<<<<

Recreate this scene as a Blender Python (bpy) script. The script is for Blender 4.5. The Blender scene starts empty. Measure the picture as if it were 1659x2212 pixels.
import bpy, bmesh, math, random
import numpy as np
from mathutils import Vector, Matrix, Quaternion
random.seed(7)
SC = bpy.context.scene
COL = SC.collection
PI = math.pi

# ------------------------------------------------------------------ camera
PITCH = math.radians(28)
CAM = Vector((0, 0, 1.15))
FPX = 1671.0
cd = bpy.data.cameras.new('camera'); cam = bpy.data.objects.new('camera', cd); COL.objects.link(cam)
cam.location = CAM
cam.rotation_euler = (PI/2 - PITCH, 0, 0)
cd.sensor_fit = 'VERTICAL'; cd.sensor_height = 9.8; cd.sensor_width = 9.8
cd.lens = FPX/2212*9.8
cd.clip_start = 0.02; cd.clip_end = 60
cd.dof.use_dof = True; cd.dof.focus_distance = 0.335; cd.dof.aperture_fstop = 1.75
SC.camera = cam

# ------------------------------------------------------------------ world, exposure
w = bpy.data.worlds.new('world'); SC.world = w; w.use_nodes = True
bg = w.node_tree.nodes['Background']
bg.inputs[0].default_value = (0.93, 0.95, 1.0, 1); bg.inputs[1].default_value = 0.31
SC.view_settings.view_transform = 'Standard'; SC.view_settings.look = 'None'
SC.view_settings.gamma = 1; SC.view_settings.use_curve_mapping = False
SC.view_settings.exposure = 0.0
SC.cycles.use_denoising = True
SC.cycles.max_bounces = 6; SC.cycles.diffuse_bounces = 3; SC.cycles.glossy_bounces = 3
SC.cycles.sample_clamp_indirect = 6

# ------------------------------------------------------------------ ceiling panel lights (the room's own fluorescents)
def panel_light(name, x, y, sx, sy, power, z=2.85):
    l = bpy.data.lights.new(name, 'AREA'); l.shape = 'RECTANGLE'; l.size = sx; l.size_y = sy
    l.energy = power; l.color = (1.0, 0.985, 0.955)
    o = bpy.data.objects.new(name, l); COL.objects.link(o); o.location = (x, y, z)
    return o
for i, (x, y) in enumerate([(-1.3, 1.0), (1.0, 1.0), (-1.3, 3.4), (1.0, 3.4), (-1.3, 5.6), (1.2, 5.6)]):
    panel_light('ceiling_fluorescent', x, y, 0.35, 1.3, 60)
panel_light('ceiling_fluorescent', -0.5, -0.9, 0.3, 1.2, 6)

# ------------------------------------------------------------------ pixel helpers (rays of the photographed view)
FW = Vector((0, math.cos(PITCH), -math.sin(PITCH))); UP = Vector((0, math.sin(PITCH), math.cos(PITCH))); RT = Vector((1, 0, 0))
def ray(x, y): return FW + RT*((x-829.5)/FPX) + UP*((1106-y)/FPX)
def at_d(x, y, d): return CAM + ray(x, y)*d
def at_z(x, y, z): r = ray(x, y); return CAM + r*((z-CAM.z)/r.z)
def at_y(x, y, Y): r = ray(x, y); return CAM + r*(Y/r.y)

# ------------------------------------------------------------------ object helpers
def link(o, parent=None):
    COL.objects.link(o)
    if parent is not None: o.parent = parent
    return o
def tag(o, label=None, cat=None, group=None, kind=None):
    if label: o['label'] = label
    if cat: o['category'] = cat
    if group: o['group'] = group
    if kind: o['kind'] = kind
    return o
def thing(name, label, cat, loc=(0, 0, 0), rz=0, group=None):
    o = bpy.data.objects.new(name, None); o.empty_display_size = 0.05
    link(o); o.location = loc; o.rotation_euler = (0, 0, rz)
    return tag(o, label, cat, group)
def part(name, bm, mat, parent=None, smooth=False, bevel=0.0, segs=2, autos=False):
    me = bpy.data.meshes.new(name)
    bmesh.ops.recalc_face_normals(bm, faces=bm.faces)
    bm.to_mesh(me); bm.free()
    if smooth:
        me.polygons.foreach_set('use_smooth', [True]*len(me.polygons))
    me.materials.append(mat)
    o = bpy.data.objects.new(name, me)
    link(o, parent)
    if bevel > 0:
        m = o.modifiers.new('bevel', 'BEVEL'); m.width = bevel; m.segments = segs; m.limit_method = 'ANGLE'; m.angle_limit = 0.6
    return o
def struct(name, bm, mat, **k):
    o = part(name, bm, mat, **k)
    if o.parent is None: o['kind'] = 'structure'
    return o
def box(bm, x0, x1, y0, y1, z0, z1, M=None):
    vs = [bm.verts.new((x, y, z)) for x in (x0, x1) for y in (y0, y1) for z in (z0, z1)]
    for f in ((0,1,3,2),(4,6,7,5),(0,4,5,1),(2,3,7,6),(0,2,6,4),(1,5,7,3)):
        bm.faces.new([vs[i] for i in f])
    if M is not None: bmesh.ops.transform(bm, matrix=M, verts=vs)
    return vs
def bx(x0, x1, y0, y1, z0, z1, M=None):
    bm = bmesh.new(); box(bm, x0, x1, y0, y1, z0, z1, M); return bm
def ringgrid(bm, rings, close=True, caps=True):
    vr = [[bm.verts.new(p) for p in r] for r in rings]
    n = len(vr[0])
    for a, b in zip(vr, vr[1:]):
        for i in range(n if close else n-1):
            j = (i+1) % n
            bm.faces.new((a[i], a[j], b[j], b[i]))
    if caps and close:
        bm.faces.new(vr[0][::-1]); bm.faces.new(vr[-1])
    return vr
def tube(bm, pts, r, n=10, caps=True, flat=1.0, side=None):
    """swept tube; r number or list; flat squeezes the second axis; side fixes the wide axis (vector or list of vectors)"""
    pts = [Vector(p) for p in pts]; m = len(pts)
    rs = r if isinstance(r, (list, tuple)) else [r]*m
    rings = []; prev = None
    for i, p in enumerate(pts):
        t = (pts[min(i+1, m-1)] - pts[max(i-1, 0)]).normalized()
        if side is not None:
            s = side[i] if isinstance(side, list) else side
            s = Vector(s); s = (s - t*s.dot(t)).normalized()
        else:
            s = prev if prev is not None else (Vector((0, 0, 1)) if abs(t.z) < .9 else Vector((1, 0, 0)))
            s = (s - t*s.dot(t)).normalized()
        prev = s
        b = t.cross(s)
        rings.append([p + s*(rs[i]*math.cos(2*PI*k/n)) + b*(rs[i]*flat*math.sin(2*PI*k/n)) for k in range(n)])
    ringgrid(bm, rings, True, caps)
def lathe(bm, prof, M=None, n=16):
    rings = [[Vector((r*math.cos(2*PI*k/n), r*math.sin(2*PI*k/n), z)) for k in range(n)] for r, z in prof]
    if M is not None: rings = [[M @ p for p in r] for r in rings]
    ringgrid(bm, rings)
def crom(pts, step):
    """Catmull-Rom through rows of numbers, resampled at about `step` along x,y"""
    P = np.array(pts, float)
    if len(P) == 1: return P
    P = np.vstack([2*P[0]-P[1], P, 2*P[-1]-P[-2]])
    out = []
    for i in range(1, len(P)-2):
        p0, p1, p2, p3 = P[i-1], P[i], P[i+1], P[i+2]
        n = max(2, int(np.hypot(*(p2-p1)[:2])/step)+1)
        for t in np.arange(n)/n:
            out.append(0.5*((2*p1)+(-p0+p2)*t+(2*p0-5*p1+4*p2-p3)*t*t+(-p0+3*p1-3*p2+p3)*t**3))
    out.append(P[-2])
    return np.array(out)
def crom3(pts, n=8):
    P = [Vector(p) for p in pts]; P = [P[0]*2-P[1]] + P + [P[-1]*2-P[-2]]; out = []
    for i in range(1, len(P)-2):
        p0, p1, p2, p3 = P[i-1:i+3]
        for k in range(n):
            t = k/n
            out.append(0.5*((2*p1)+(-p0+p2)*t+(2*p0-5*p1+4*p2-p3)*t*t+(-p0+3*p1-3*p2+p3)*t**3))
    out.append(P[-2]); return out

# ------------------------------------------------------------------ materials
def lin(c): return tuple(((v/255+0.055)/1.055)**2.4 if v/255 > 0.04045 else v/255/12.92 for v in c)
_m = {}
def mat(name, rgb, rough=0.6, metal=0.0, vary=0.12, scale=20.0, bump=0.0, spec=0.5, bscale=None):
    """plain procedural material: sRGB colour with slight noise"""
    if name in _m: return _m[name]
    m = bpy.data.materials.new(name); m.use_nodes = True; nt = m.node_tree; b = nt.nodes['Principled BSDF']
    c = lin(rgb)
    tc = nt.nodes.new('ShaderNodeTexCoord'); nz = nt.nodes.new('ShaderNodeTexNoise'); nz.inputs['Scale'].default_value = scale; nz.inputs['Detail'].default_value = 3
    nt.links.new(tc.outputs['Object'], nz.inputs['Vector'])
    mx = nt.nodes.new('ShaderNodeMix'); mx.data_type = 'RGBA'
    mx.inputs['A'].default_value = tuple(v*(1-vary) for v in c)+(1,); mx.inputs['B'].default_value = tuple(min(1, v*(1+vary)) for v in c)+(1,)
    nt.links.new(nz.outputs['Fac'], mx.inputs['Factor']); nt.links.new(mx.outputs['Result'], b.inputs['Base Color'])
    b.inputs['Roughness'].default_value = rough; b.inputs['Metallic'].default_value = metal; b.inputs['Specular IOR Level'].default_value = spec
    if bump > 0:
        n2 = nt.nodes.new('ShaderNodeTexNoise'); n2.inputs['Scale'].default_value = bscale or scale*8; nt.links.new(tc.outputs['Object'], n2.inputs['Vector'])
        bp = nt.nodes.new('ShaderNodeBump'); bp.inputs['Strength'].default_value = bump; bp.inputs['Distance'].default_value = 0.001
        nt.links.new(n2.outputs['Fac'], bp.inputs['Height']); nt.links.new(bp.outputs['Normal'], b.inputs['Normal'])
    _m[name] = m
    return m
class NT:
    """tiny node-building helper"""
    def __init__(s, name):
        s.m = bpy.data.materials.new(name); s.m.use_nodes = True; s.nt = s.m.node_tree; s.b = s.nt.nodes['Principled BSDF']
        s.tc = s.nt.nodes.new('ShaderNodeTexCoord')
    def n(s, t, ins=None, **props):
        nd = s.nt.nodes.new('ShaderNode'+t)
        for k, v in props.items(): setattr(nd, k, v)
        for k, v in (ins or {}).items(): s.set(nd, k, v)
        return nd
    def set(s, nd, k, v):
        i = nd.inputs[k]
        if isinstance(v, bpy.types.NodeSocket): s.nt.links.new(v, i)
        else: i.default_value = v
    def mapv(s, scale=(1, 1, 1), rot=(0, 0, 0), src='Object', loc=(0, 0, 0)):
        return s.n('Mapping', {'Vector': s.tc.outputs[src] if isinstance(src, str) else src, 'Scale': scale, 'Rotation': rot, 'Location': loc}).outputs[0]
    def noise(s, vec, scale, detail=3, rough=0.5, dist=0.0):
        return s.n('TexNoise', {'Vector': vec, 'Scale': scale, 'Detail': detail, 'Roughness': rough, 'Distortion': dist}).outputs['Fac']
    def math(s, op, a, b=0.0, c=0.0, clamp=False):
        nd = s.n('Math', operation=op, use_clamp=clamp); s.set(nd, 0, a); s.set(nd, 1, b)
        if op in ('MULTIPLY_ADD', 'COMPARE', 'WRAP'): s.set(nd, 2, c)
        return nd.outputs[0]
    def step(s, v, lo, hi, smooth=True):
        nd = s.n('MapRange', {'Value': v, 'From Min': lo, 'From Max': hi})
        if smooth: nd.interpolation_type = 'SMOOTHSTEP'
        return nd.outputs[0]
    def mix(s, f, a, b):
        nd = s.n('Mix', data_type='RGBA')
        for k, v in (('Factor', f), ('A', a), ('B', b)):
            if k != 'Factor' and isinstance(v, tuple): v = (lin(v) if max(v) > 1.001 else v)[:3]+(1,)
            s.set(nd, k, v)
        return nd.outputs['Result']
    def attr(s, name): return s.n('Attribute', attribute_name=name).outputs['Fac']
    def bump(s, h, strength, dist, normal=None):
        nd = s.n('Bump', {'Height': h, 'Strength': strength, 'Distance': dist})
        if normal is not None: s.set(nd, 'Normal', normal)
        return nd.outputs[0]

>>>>

Exercise goal: Your answer should be exactly the lines of the data above, from the first through the line containing "SC.camera = cam".

Reply:
Recreate this scene as a Blender Python (bpy) script. The script is for Blender 4.5. The Blender scene starts empty. Measure the picture as if it were 1659x2212 pixels.
import bpy, bmesh, math, random
import numpy as np
from mathutils import Vector, Matrix, Quaternion
random.seed(7)
SC = bpy.context.scene
COL = SC.collection
PI = math.pi

# ------------------------------------------------------------------ camera
PITCH = math.radians(28)
CAM = Vector((0, 0, 1.15))
FPX = 1671.0
cd = bpy.data.cameras.new('camera'); cam = bpy.data.objects.new('camera', cd); COL.objects.link(cam)
cam.location = CAM
cam.rotation_euler = (PI/2 - PITCH, 0, 0)
cd.sensor_fit = 'VERTICAL'; cd.sensor_height = 9.8; cd.sensor_width = 9.8
cd.lens = FPX/2212*9.8
cd.clip_start = 0.02; cd.clip_end = 60
cd.dof.use_dof = True; cd.dof.focus_distance = 0.335; cd.dof.aperture_fstop = 1.75
SC.camera = cam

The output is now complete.